▶ [EXERCISE DESCRIPTION]: Which lines hold the string "recess"? Copy every one of them.

########

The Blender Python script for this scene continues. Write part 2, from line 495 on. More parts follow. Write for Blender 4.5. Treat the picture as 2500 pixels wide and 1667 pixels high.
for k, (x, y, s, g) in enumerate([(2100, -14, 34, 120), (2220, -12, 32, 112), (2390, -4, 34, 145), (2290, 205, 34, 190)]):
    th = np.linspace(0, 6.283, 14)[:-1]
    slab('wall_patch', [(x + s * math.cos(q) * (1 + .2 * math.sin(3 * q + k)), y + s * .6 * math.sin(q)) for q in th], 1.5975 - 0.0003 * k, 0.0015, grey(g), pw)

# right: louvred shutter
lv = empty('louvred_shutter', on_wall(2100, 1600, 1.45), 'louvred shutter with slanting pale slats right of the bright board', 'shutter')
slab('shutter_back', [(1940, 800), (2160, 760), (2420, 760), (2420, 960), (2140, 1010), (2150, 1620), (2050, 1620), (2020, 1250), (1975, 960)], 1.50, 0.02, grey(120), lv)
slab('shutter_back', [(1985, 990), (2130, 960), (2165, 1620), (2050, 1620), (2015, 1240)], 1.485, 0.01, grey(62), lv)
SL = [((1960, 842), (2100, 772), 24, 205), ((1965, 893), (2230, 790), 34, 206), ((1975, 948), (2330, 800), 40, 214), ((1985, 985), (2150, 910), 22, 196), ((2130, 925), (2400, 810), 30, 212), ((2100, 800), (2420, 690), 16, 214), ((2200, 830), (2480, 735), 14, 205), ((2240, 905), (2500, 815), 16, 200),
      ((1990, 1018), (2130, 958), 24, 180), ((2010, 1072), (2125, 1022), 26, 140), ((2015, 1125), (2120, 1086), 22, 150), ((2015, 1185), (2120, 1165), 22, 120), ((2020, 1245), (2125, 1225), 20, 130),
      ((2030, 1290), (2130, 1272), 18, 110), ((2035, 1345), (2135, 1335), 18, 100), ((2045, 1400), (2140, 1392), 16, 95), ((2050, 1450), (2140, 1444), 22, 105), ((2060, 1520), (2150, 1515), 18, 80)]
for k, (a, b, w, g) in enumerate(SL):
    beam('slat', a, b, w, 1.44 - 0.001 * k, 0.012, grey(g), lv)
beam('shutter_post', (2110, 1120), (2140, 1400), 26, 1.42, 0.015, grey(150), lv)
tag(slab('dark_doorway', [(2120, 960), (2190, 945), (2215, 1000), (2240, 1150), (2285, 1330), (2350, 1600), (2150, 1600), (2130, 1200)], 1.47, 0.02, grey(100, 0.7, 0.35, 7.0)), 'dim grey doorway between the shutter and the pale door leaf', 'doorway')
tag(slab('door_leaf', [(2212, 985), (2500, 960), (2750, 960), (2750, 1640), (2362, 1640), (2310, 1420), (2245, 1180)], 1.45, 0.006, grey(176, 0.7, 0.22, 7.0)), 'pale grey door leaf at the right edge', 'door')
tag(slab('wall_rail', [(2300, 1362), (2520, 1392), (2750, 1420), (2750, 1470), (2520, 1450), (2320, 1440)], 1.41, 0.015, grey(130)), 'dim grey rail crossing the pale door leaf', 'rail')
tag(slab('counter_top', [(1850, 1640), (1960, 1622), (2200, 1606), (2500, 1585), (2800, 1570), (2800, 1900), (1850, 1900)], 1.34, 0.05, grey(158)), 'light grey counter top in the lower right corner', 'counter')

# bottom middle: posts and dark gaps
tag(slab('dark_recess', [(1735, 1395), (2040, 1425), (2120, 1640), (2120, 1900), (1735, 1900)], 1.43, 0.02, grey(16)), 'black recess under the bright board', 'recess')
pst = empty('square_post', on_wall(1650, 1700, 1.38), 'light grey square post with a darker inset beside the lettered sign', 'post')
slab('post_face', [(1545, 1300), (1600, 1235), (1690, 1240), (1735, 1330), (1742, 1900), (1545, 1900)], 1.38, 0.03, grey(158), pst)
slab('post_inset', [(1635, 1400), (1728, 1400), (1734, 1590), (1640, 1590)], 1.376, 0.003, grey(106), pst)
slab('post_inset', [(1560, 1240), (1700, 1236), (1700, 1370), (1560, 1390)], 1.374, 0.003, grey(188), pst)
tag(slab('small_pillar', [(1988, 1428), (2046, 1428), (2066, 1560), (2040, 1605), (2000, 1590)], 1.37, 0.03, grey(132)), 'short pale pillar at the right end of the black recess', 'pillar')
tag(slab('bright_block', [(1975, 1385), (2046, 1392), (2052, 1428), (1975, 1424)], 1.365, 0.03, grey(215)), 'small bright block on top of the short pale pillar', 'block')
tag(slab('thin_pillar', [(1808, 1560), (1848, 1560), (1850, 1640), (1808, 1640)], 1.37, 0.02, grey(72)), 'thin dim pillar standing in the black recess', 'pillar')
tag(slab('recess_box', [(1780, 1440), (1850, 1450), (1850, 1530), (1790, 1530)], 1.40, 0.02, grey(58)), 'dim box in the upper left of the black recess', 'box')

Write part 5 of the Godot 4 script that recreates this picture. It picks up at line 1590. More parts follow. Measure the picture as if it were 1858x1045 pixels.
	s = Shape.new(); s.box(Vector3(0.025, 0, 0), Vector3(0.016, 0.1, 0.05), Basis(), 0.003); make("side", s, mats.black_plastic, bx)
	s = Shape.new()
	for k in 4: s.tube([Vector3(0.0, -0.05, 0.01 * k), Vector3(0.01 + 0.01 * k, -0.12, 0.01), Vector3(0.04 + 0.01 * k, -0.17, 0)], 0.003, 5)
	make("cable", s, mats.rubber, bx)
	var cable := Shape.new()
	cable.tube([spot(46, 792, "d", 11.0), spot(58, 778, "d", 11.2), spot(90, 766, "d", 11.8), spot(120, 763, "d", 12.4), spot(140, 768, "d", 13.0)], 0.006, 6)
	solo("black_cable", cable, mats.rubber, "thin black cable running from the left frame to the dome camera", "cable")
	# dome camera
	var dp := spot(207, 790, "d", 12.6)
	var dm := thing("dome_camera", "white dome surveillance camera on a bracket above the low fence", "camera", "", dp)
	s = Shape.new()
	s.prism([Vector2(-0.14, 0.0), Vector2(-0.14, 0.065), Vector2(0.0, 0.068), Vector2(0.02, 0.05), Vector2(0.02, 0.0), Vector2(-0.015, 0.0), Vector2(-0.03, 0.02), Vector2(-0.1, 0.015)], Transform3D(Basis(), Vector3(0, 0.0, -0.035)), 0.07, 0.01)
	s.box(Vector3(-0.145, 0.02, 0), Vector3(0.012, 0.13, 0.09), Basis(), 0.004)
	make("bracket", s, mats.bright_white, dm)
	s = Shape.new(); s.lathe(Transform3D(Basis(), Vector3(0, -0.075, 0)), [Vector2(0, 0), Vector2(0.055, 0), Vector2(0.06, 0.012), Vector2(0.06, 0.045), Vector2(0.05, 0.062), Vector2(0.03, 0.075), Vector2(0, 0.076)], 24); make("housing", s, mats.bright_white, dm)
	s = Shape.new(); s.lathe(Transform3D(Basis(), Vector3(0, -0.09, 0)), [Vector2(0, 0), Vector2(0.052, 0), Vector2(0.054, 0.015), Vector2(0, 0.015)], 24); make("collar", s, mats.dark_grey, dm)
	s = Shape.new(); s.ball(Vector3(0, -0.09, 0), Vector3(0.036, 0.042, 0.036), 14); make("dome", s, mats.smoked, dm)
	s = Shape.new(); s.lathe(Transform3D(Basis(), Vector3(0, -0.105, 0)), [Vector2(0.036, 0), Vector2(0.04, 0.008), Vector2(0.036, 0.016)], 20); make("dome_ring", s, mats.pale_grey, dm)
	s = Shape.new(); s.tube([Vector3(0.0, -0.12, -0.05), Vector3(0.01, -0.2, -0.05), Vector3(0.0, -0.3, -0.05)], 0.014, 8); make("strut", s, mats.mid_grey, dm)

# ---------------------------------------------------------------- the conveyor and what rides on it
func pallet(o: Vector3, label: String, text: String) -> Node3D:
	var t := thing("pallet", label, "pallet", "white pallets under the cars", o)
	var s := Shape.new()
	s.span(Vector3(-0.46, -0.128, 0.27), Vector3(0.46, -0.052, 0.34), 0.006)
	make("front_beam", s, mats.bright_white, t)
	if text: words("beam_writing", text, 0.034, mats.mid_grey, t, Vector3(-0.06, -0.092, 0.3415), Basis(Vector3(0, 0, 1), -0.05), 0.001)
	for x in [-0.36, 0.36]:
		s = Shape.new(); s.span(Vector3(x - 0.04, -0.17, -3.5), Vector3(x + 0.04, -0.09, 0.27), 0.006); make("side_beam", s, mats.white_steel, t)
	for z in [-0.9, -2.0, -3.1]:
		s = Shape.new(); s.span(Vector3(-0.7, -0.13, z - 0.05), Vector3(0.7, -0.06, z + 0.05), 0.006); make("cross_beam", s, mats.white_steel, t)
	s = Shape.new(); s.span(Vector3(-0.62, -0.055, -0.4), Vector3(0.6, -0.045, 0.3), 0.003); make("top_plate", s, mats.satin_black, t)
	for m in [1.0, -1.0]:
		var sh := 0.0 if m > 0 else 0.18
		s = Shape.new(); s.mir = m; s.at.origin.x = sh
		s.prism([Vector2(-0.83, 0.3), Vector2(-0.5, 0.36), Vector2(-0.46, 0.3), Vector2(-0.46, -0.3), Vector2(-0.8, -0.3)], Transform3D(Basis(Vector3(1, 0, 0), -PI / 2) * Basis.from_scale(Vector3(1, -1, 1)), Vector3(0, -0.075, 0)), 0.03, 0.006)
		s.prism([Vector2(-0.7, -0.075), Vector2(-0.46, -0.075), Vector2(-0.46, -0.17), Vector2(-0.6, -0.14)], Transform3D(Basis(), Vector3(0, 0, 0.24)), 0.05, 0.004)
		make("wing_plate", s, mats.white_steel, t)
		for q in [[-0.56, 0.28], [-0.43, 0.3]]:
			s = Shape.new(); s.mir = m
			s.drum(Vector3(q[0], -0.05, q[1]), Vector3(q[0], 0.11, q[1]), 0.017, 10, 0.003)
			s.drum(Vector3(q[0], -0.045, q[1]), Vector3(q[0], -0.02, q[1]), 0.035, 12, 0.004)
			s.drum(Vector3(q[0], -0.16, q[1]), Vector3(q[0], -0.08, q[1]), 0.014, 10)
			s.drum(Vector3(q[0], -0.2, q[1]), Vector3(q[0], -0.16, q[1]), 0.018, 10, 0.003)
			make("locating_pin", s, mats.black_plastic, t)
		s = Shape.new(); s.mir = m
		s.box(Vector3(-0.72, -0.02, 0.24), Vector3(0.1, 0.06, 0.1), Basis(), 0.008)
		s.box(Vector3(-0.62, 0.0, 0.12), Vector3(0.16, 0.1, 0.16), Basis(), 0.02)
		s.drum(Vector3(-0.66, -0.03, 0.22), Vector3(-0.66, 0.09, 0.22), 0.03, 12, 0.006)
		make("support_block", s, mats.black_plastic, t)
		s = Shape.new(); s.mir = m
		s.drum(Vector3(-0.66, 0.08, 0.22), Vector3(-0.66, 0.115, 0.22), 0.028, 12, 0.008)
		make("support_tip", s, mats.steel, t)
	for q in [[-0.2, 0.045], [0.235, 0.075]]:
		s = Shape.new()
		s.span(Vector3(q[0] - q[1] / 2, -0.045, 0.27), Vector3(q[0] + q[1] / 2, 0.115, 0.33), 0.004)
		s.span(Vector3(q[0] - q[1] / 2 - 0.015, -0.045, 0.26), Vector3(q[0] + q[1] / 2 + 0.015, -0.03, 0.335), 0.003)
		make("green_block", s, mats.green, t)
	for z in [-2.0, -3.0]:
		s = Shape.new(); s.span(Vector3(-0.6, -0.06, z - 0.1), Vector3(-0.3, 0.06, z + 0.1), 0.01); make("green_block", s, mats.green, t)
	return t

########

▶ [ANSWER FOR THIS EXERCISE]:
tag(slab('dark_recess', [(1735, 1395), (2040, 1425), (2120, 1640), (2120, 1900), (1735, 1900)], 1.43, 0.02, grey(16)), 'black recess under the bright board', 'recess')
tag(slab('small_pillar', [(1988, 1428), (2046, 1428), (2066, 1560), (2040, 1605), (2000, 1590)], 1.37, 0.03, grey(132)), 'short pale pillar at the right end of the black recess', 'pillar')
tag(slab('thin_pillar', [(1808, 1560), (1848, 1560), (1850, 1640), (1808, 1640)], 1.37, 0.02, grey(72)), 'thin dim pillar standing in the black recess', 'pillar')
tag(slab('recess_box', [(1780, 1440), (1850, 1450), (1850, 1530), (1790, 1530)], 1.40, 0.02, grey(58)), 'dim box in the upper left of the black recess', 'box')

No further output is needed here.